LIPUTANBEKASI.COM - Direktorat Jenderal Pajak (DJP) Kementerian Keuangan berencana melakukan tabayyun atau klarifikasi dengan Majelis Ulama Indonesia (MUI) guna menyamakan persepsi mengenai kesesuaian regulasi perpajakan dengan prinsip keadilan agar tidak memunculkan polemik di tengah masyarakat.
Direktur Jenderal Pajak Kemenkeu Bimo Wijayanto menjelaskan bahwa DJP sebelumnya telah menggelar pertemuan pendahuluan dan Focus Group Discussion (FGD) bersama Komisi Fatwa MUI pada September lalu.
“Pada prinsipnya, teman-teman anggota Komisi Fatwa MUI memahami terjemahan dari undang-undang yang kami jelaskan,” ungkap Bimo menjelaskan bahwa diskusi tersebut sudah memberikan pemahaman teknis mengenai regulasi pajak.
“Mereka lebih ke arah bagaimana umat Islam ini bisa lebih memahami konteks dari sisi kesepakatan para ulama, nah setelah ini kami juga akan tabayyun,” lanjutnya menegaskan pentingnya komunikasi yang lebih terbuka.
Bimo menegaskan bahwa Kemenkeu berkomitmen menghindari munculnya perbedaan pendapat yang tidak perlu mengenai kebijakan pajak sehingga kolaborasi dengan pemuka agama menjadi penting dalam menjaga pemahaman publik tetap selaras.

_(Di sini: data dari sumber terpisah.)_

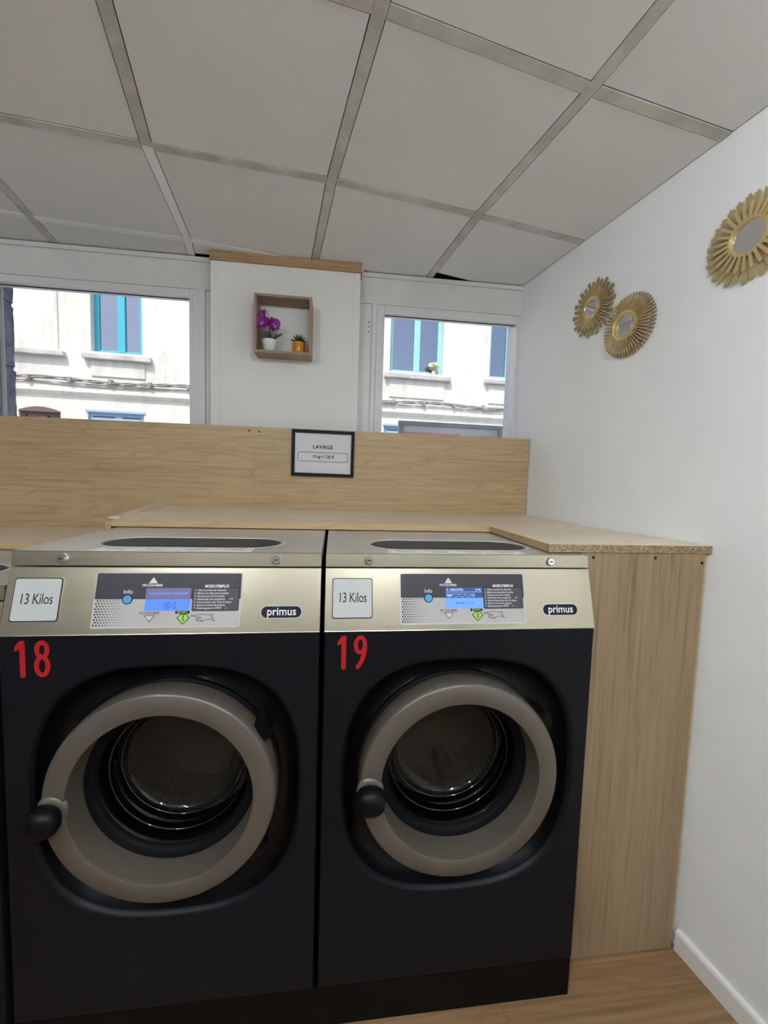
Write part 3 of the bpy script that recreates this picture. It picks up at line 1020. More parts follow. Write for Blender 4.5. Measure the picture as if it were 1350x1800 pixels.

Ia menjelaskan bahwa salah satu poin utama dalam prinsip keadilan pajak adalah konsep ‘daya pikul’ atau kemampuan membayar wajib pajak agar pajak hanya dibebankan kepada mereka yang memang memiliki kecukupan finansial.
Bimo memastikan bahwa sistem perpajakan nasional telah menerapkan prinsip berkeadilan sehingga masyarakat yang tidak mampu tidak akan terbebani pajak berlebih dan tetap mendapatkan perlindungan sesuai undang-undang.
Ia menerangkan bahwa perlindungan tersebut telah diakomodasi dalam bentuk Penghasilan Tidak Kena Pajak (PTKP) yang memastikan wajib pajak berpenghasilan rendah tidak terkena kewajiban membayar pajak penghasilan.
“Ini kan sudah ada konsep Penghasilan Tidak Kena Pajak (PTKP), kemudian untuk UMKM juga sudah ada threshold, di bawah omzet Rp500 juta tidak kena pajak, sedangkan Rp500 juta hingga Rp4,8 miliar bisa memanfaatkan pajak final,” ujarnya menegaskan bahwa UMKM sudah difasilitasi aturan yang lebih ringan.
Selain isu pajak UMKM, Bimo juga menyoroti persepsi publik mengenai Pajak Bumi dan Bangunan Perdesaan dan Perkotaan atau PBB-P2 yang sering dikaitkan dengan aset lembaga keagamaan seperti pesantren dan sekolah.
Ia mengklarifikasi bahwa kewenangan pemungutan PBB-P2 telah beralih ke pemerintah daerah sehingga penetapan dan kebijakannya berada di luar kewenangan pemerintah pusat sejak beberapa tahun terakhir.
Meski demikian, Bimo menjelaskan bahwa regulasi tetap memberikan perlindungan bagi aset yang digunakan untuk kegiatan sosial, pendidikan, kesehatan, dan keagamaan yang bersifat non-profit melalui skema pengecualian, diskon, atau tarif khusus.
“Sepemahaman kami ada fasilitas khusus, berupa ada diskon, ada potongan nilai PBB-P2 yang harus dibayar, jadi itu pun sudah ada pertimbangan,” katanya memastikan bahwa lembaga keagamaan tidak serta-merta dibebani pajak penuh.
Bimo juga menegaskan bahwa penerapan Pajak Pertambahan Nilai (PPN) tetap menjunjung asas keadilan dengan mengecualikan barang kebutuhan pokok yang menjadi hajat hidup orang banyak sehingga kebutuhan dasar masyarakat tidak terkena beban pajak tambahan.